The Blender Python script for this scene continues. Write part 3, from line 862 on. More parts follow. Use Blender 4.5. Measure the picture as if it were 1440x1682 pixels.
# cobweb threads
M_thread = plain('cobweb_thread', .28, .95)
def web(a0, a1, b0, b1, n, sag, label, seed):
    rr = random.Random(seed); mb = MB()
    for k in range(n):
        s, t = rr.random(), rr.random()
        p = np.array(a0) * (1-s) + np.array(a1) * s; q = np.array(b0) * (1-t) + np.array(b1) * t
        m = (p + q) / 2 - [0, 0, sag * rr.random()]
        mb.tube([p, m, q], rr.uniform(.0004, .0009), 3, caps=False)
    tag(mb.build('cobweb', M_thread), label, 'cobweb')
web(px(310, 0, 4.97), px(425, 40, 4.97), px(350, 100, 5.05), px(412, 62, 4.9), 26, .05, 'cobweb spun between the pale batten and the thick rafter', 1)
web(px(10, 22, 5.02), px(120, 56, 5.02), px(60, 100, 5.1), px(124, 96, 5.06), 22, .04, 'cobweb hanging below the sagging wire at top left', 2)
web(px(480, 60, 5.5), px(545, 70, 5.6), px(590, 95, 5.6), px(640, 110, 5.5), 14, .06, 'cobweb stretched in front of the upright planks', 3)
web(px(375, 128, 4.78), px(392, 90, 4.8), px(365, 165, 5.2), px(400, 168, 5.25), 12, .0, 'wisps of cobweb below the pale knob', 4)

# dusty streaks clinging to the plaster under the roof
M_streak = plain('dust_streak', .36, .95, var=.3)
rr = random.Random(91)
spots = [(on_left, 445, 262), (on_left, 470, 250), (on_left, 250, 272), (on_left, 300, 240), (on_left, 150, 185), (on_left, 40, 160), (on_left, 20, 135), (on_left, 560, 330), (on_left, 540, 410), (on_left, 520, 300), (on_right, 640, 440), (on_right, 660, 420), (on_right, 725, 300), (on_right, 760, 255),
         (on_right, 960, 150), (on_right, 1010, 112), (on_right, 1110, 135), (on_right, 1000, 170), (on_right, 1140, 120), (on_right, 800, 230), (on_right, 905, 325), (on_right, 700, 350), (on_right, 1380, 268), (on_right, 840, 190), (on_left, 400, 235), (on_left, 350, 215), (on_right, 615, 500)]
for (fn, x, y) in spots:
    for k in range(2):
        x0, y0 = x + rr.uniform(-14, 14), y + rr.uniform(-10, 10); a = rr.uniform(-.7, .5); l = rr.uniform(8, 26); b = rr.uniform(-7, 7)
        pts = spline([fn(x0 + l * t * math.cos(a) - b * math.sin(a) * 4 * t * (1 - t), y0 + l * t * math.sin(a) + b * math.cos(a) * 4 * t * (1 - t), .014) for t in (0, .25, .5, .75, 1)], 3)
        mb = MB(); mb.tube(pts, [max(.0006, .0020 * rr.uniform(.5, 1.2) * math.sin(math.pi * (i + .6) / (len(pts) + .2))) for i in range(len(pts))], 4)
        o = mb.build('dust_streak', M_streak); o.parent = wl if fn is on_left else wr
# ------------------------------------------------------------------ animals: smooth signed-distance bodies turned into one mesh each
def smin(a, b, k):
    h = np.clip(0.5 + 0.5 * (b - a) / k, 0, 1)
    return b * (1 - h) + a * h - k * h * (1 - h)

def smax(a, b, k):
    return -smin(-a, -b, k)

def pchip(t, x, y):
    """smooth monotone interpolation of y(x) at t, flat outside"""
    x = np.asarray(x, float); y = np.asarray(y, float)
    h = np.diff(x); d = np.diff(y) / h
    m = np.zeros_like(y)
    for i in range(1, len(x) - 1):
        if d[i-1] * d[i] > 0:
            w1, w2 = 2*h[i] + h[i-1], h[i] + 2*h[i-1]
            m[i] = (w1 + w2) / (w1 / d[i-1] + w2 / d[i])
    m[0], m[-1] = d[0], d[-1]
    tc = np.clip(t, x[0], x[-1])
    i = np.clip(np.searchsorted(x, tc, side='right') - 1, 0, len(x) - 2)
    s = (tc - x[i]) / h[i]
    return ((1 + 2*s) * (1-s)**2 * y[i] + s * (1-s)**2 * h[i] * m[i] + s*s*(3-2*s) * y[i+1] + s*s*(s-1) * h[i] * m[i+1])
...
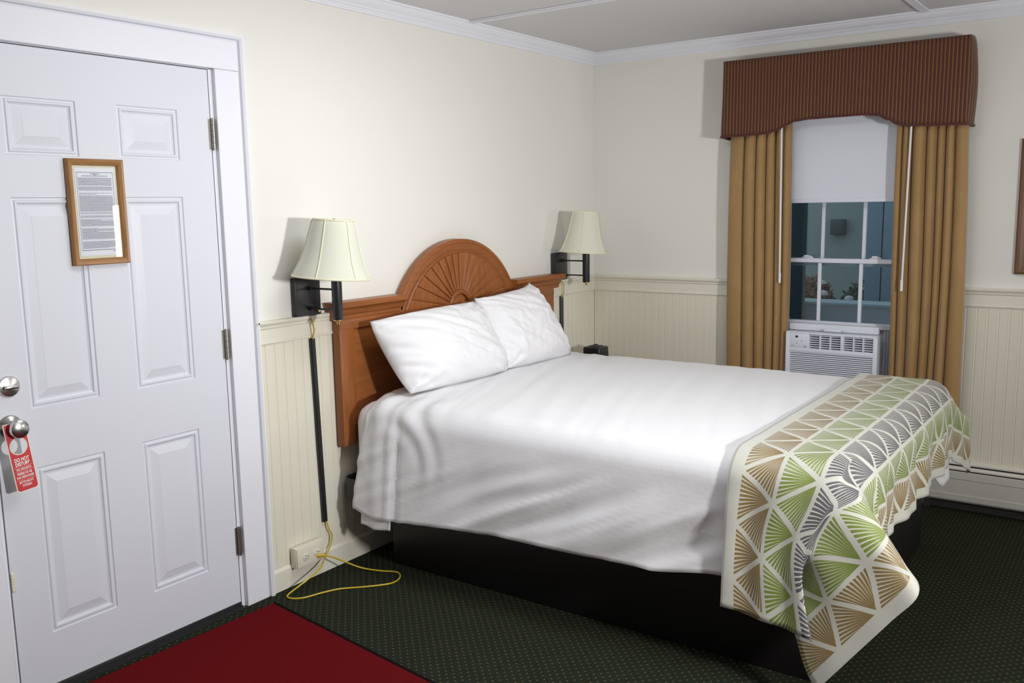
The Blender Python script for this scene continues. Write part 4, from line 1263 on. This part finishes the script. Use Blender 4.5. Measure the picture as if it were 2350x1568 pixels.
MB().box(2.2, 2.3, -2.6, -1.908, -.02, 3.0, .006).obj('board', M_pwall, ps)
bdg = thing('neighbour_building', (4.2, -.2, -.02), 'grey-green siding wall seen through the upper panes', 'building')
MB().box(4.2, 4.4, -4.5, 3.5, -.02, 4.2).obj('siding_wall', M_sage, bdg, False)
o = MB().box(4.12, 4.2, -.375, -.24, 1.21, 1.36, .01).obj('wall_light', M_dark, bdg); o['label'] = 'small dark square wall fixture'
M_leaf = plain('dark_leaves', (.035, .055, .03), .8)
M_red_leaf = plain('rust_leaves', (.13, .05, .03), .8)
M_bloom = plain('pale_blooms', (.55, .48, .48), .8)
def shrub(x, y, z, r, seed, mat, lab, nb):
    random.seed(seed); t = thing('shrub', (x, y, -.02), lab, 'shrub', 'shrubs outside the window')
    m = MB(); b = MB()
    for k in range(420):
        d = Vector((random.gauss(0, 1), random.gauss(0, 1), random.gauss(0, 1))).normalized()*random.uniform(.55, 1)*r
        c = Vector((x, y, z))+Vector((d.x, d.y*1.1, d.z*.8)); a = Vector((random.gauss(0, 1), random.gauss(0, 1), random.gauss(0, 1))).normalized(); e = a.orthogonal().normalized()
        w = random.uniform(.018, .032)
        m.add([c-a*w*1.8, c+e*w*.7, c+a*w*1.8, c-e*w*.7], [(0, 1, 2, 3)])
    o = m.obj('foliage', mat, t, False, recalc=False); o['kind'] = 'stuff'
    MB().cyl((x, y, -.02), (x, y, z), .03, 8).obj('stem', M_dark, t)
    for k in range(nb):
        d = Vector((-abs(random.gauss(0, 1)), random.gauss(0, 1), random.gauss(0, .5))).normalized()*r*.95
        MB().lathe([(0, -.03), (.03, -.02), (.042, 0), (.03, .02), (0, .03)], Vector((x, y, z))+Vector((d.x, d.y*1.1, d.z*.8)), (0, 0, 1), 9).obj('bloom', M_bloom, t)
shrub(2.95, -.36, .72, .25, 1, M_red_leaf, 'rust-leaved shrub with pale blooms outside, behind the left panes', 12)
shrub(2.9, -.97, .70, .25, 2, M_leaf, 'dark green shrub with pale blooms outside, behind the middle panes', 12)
==
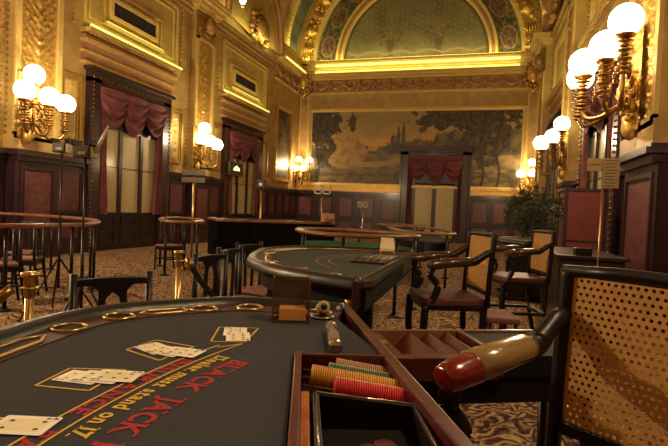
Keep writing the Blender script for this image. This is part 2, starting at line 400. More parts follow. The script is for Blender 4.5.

- _WRITTEN REQUEST_: Take the line that contains "were 2350x1568 pixels.", the line that contains "shrub(2.9, -.97, .70, .25, 2, M_leaf, 'dark", and all lines between, and give them again exactly; include no other line.

- _WRITTEN ANSWER_:
The Blender Python script for this scene continues. Write part 4, from line 1263 on. This part finishes the script. Use Blender 4.5. Measure the picture as if it were 2350x1568 pixels.
MB().box(2.2, 2.3, -2.6, -1.908, -.02, 3.0, .006).obj('board', M_pwall, ps)
bdg = thing('neighbour_building', (4.2, -.2, -.02), 'grey-green siding wall seen through the upper panes', 'building')
MB().box(4.2, 4.4, -4.5, 3.5, -.02, 4.2).obj('siding_wall', M_sage, bdg, False)
o = MB().box(4.12, 4.2, -.375, -.24, 1.21, 1.36, .01).obj('wall_light', M_dark, bdg); o['label'] = 'small dark square wall fixture'
M_leaf = plain('dark_leaves', (.035, .055, .03), .8)
M_red_leaf = plain('rust_leaves', (.13, .05, .03), .8)
M_bloom = plain('pale_blooms', (.55, .48, .48), .8)
def shrub(x, y, z, r, seed, mat, lab, nb):
    random.seed(seed); t = thing('shrub', (x, y, -.02), lab, 'shrub', 'shrubs outside the window')
    m = MB(); b = MB()
    for k in range(420):
        d = Vector((random.gauss(0, 1), random.gauss(0, 1), random.gauss(0, 1))).normalized()*random.uniform(.55, 1)*r
        c = Vector((x, y, z))+Vector((d.x, d.y*1.1, d.z*.8)); a = Vector((random.gauss(0, 1), random.gauss(0, 1), random.gauss(0, 1))).normalized(); e = a.orthogonal().normalized()
        w = random.uniform(.018, .032)
        m.add([c-a*w*1.8, c+e*w*.7, c+a*w*1.8, c-e*w*.7], [(0, 1, 2, 3)])
    o = m.obj('foliage', mat, t, False, recalc=False); o['kind'] = 'stuff'
    MB().cyl((x, y, -.02), (x, y, z), .03, 8).obj('stem', M_dark, t)
    for k in range(nb):
        d = Vector((-abs(random.gauss(0, 1)), random.gauss(0, 1), random.gauss(0, .5))).normalized()*r*.95
        MB().lathe([(0, -.03), (.03, -.02), (.042, 0), (.03, .02), (0, .03)], Vector((x, y, z))+Vector((d.x, d.y*1.1, d.z*.8)), (0, 0, 1), 9).obj('bloom', M_bloom, t)
shrub(2.95, -.36, .72, .25, 1, M_red_leaf, 'rust-leaved shrub with pale blooms outside, behind the left panes', 12)
shrub(2.9, -.97, .70, .25, 2, M_leaf, 'dark green shrub with pale blooms outside, behind the middle panes', 12)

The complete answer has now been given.